# start of Records provided
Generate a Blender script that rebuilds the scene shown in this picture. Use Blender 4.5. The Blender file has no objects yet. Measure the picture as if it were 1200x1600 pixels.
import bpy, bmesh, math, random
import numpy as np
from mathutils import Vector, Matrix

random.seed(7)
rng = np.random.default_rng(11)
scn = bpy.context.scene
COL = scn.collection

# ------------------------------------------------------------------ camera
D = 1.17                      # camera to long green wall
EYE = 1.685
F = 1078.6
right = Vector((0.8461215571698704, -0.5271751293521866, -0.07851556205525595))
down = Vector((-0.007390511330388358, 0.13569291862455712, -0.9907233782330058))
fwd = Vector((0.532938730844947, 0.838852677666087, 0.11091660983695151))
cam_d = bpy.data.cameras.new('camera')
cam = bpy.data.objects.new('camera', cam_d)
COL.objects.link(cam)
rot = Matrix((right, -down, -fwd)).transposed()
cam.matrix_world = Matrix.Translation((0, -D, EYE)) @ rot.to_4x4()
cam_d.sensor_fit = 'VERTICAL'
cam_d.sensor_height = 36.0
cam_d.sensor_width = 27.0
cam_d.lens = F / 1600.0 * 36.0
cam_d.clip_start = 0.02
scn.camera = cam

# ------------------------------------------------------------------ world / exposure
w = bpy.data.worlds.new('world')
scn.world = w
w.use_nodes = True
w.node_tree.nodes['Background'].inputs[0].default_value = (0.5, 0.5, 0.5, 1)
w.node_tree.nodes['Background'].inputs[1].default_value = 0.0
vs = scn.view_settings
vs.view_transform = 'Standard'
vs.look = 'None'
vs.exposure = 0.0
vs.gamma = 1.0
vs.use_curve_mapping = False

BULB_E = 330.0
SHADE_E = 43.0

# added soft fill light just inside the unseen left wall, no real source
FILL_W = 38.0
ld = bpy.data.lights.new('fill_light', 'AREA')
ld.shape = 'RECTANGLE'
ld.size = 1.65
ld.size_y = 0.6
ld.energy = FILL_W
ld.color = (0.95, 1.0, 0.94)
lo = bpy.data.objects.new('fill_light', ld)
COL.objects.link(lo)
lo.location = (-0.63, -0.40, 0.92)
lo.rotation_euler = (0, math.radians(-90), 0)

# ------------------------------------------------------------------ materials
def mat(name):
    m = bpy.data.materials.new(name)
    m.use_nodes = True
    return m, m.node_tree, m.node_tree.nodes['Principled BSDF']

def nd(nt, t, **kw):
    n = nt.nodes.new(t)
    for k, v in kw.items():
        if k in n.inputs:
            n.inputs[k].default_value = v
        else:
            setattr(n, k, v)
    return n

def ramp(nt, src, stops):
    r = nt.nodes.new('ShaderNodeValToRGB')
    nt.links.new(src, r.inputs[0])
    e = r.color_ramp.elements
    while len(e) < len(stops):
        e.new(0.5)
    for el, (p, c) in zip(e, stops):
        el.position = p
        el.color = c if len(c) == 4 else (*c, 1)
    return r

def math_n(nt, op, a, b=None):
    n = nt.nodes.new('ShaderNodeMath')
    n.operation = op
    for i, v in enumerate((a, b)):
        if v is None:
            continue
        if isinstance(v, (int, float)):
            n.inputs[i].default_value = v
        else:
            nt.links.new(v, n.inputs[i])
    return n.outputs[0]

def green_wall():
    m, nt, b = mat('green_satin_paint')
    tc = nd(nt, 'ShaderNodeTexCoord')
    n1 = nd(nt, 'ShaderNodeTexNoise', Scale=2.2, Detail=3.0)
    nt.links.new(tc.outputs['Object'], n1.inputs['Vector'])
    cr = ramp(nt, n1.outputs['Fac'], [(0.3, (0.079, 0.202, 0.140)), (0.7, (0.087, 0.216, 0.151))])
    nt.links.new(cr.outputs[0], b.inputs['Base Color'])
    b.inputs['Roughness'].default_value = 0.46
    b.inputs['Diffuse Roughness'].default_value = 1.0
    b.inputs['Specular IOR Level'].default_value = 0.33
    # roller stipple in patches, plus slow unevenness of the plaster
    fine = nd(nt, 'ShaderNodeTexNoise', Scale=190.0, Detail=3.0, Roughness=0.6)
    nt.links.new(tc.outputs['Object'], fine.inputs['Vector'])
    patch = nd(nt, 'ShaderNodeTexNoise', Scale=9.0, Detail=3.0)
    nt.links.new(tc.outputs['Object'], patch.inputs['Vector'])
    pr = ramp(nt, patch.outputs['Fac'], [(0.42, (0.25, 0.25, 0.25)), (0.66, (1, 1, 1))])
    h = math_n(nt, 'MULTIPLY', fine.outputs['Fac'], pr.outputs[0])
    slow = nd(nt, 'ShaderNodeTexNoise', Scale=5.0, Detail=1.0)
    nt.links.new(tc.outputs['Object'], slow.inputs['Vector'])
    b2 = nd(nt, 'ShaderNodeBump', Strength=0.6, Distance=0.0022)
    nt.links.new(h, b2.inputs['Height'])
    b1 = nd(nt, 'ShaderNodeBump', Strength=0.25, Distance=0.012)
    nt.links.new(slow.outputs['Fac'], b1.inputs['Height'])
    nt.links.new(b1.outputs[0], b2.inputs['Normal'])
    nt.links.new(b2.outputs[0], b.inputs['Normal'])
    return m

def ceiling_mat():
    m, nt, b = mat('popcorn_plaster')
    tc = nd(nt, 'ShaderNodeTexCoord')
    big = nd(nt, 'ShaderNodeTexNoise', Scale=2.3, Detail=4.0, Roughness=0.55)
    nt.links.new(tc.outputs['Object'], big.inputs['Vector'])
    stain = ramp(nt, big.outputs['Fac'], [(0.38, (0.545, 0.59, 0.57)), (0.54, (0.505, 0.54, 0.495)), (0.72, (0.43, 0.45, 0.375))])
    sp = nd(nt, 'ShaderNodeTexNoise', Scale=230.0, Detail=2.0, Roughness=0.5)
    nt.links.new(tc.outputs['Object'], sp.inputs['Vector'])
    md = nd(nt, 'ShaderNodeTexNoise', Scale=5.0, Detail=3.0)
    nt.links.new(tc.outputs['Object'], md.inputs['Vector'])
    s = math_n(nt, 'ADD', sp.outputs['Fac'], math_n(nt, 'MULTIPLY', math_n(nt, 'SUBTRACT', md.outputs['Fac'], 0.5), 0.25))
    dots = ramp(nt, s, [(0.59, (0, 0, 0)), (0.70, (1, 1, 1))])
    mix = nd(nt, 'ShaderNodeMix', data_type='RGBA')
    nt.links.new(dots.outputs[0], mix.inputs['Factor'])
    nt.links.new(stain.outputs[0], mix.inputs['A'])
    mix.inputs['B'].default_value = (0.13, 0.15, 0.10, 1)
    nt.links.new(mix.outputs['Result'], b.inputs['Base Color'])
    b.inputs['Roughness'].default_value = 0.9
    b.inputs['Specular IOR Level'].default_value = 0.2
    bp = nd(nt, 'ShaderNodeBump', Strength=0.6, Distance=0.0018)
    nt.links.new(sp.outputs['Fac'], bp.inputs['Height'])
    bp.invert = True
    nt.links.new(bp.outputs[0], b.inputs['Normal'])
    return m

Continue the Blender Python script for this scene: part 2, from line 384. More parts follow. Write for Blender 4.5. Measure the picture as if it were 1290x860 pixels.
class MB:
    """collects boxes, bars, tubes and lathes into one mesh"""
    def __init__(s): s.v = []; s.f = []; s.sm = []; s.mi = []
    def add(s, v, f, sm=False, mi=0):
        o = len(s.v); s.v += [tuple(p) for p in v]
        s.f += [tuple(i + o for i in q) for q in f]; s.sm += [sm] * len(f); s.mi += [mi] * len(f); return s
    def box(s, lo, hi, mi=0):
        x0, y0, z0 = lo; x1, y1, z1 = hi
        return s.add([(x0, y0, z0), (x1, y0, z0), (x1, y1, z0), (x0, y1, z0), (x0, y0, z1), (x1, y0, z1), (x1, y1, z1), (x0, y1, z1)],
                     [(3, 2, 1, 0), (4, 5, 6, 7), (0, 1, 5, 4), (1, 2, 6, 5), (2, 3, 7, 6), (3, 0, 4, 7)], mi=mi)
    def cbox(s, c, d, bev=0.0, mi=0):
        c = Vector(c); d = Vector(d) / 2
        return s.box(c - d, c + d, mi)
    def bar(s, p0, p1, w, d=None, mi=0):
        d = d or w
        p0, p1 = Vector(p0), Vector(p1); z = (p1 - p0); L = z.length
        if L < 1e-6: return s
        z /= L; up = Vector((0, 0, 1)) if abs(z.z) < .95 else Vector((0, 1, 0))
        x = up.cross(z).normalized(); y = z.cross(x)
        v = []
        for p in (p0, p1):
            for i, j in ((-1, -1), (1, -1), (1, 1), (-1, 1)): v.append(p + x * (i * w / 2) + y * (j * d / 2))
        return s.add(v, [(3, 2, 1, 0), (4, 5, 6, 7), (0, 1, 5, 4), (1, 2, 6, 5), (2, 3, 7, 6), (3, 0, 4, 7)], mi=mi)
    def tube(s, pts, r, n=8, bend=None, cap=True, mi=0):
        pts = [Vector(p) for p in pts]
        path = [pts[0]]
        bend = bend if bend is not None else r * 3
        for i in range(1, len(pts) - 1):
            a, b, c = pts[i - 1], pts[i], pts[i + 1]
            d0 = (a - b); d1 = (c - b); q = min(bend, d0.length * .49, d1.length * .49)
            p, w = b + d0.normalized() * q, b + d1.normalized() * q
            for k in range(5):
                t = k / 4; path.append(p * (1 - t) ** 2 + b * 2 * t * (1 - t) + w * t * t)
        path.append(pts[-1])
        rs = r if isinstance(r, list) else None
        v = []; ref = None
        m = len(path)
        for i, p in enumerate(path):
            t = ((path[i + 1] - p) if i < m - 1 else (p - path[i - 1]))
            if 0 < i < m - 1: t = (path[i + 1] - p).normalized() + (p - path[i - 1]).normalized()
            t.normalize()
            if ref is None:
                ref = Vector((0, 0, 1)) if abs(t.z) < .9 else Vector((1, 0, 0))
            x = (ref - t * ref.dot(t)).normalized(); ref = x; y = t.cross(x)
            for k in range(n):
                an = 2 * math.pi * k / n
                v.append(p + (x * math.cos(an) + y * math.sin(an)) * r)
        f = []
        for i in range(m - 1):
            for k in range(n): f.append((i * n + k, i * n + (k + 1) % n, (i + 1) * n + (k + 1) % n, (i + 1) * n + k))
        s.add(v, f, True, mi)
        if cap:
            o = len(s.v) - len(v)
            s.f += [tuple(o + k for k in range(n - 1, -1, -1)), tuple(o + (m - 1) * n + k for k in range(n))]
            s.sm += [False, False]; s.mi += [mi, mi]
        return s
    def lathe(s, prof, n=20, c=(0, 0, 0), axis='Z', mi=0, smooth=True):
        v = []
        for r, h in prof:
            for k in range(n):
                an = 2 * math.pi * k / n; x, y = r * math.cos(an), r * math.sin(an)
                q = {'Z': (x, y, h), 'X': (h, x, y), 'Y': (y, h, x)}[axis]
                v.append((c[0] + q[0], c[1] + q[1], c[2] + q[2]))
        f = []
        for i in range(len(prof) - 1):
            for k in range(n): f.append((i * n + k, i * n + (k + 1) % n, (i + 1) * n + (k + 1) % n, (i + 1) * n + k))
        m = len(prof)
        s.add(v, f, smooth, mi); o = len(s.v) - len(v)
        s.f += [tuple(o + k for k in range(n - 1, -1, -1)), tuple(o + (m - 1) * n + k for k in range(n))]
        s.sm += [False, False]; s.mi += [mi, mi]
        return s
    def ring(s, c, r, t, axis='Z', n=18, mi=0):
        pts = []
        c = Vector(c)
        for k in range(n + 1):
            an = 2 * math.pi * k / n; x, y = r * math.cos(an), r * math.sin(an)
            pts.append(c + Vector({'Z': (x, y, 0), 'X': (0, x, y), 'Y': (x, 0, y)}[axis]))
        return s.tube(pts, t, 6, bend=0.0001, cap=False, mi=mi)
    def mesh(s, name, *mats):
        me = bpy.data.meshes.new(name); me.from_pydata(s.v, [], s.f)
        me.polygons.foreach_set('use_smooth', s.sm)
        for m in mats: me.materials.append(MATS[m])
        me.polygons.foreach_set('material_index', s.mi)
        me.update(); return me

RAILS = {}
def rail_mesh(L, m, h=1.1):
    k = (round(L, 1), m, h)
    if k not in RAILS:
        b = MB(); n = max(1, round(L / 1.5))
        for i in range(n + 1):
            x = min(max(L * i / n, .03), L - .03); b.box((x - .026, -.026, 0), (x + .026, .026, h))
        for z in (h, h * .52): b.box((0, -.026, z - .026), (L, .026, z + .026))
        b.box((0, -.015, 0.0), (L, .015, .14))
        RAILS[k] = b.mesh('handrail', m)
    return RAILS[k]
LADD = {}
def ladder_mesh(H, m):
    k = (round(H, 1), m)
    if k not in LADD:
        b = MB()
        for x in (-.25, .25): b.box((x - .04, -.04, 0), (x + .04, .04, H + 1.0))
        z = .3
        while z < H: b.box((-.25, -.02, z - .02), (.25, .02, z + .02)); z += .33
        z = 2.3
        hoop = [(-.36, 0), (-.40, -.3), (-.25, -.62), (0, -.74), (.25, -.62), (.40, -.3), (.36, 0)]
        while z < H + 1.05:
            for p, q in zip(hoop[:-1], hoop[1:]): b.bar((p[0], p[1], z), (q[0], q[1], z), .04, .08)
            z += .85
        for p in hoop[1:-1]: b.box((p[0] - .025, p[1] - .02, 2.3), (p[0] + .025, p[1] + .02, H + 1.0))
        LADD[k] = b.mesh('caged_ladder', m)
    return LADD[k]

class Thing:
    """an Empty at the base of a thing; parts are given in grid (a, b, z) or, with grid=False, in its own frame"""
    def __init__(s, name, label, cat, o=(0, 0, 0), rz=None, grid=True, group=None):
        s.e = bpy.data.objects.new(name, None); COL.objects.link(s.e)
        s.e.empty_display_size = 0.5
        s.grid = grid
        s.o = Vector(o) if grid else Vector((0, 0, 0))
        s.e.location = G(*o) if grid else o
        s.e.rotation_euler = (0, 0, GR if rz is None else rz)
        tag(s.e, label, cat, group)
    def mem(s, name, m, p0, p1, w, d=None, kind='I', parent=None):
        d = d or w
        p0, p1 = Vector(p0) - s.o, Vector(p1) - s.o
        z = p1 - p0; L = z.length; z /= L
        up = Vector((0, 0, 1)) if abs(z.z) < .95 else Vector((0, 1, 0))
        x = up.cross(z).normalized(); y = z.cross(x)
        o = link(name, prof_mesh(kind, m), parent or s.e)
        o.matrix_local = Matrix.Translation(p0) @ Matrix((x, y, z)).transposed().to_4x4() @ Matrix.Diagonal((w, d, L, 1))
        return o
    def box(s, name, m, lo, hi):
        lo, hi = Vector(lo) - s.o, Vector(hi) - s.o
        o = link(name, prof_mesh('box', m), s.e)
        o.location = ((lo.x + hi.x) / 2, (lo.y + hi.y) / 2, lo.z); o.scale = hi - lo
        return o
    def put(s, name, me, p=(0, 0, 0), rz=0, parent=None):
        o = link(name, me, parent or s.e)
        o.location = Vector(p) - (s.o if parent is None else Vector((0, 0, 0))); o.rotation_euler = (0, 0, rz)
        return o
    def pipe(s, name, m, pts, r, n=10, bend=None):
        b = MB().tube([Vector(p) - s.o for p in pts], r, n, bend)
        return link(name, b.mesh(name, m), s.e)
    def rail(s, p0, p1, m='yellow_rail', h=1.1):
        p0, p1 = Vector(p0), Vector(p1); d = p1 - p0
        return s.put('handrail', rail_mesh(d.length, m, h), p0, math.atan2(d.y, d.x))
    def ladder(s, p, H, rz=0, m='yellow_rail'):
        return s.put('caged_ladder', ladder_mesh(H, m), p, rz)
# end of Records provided
§ What this task involves:
Up to and including the line with "COL = scn.collection", repeat the entries exactly, beginning at their first line.

§ Finished answer:
Generate a Blender script that rebuilds the scene shown in this picture. Use Blender 4.5. The Blender file has no objects yet. Measure the picture as if it were 1200x1600 pixels.
import bpy, bmesh, math, random
import numpy as np
from mathutils import Vector, Matrix

random.seed(7)
rng = np.random.default_rng(11)
scn = bpy.context.scene
COL = scn.collection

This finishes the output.